╔══

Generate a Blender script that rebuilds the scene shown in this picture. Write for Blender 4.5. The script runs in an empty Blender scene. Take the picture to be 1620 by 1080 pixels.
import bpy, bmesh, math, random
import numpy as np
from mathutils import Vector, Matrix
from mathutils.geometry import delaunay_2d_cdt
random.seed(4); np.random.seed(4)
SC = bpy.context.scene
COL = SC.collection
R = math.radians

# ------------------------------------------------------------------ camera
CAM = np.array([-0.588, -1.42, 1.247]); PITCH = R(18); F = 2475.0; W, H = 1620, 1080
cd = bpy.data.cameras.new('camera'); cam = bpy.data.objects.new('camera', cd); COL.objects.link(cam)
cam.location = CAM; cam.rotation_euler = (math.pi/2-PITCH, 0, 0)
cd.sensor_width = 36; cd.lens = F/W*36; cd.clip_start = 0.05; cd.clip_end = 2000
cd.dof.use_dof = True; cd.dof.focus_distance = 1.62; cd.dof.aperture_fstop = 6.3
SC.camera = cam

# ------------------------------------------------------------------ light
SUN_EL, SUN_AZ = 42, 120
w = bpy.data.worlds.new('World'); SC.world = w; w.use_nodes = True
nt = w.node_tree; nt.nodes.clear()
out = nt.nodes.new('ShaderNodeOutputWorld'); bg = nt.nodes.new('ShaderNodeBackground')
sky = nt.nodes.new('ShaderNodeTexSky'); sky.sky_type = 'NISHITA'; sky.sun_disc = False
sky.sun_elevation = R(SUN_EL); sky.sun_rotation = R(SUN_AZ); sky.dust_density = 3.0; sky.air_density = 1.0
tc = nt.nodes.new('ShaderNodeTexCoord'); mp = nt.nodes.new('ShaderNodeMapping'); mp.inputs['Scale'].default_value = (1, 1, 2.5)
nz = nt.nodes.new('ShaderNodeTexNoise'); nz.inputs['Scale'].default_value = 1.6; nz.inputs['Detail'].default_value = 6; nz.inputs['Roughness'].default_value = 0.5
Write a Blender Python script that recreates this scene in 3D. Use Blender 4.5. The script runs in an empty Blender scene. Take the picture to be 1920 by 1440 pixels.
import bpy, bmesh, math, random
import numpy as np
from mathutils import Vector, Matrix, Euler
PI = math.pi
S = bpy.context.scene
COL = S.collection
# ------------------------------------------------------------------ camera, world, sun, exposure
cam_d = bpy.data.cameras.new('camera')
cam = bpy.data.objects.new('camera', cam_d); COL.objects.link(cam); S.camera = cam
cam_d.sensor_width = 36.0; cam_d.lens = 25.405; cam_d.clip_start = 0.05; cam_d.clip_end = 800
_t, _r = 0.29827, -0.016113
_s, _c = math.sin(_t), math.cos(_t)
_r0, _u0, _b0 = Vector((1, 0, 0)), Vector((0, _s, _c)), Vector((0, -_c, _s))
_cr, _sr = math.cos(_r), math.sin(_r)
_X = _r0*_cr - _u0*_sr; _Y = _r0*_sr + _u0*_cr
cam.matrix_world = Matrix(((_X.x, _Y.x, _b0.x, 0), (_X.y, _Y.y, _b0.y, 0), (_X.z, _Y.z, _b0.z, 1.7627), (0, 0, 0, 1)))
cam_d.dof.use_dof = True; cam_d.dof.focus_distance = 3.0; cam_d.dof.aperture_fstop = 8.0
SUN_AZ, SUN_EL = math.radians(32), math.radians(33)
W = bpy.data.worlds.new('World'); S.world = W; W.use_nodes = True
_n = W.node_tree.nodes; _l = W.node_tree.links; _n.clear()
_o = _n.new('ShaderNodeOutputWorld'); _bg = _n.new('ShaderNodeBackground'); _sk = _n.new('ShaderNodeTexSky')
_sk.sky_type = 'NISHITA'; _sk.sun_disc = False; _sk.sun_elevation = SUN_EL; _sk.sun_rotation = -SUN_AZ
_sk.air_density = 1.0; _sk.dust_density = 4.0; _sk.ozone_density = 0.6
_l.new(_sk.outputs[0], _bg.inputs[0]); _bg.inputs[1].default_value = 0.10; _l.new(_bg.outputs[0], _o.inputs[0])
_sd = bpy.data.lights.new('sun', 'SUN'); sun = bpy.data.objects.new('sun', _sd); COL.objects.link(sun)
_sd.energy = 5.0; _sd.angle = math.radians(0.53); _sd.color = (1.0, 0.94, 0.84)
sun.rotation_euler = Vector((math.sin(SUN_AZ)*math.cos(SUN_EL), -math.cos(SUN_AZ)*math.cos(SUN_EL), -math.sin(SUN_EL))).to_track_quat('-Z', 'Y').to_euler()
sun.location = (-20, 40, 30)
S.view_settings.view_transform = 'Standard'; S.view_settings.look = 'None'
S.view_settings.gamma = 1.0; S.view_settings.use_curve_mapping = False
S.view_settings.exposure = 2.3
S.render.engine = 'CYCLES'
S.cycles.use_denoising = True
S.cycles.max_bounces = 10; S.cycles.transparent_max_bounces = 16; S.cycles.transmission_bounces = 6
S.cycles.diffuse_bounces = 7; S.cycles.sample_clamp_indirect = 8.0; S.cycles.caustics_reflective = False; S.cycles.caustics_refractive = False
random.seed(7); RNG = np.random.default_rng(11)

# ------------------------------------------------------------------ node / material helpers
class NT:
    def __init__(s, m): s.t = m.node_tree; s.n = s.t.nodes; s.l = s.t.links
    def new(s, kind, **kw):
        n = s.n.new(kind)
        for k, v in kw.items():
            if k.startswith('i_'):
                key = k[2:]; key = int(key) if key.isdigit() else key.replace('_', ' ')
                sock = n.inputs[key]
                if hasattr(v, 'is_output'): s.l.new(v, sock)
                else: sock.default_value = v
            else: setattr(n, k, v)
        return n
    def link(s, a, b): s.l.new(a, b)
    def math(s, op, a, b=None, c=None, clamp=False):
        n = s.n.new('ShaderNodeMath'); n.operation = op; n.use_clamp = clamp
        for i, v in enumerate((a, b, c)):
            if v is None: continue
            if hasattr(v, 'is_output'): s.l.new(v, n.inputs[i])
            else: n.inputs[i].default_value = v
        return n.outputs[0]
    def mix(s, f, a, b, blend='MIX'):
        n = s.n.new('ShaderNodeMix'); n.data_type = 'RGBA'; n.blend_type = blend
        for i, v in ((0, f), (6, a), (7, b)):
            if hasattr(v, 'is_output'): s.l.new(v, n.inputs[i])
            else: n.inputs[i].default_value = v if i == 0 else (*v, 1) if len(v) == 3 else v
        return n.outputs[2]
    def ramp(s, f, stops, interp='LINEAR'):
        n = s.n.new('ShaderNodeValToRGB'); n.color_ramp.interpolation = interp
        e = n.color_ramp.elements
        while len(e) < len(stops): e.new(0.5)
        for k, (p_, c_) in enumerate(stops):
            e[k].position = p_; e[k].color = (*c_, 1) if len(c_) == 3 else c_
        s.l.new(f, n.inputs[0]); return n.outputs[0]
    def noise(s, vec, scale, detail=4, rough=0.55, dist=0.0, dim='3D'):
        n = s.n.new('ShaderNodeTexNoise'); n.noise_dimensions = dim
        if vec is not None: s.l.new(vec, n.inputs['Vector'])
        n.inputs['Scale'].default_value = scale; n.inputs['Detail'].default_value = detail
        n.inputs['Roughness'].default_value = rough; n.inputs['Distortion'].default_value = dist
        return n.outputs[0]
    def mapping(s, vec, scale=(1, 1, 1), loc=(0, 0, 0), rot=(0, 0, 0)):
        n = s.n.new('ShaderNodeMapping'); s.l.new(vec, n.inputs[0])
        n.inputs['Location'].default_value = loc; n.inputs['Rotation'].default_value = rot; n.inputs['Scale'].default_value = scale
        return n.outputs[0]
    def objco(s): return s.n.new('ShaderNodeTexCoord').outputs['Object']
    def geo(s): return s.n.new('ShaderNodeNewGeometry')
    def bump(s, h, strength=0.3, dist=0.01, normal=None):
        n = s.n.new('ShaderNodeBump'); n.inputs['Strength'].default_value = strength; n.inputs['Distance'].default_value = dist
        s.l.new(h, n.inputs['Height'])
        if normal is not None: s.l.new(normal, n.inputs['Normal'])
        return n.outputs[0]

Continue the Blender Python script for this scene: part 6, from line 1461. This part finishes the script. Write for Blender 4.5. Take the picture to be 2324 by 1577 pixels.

╚══

§ WHAT TO DO
Exactly as they appear, please write out the lines from the opening of the listing above down to the line containing "R = math.radians", with both end lines included.

§ SOLUTION BELOW
Generate a Blender script that rebuilds the scene shown in this picture. Write for Blender 4.5. The script runs in an empty Blender scene. Take the picture to be 1620 by 1080 pixels.
import bpy, bmesh, math, random
import numpy as np
from mathutils import Vector, Matrix
from mathutils.geometry import delaunay_2d_cdt
random.seed(4); np.random.seed(4)
SC = bpy.context.scene
COL = SC.collection
R = math.radians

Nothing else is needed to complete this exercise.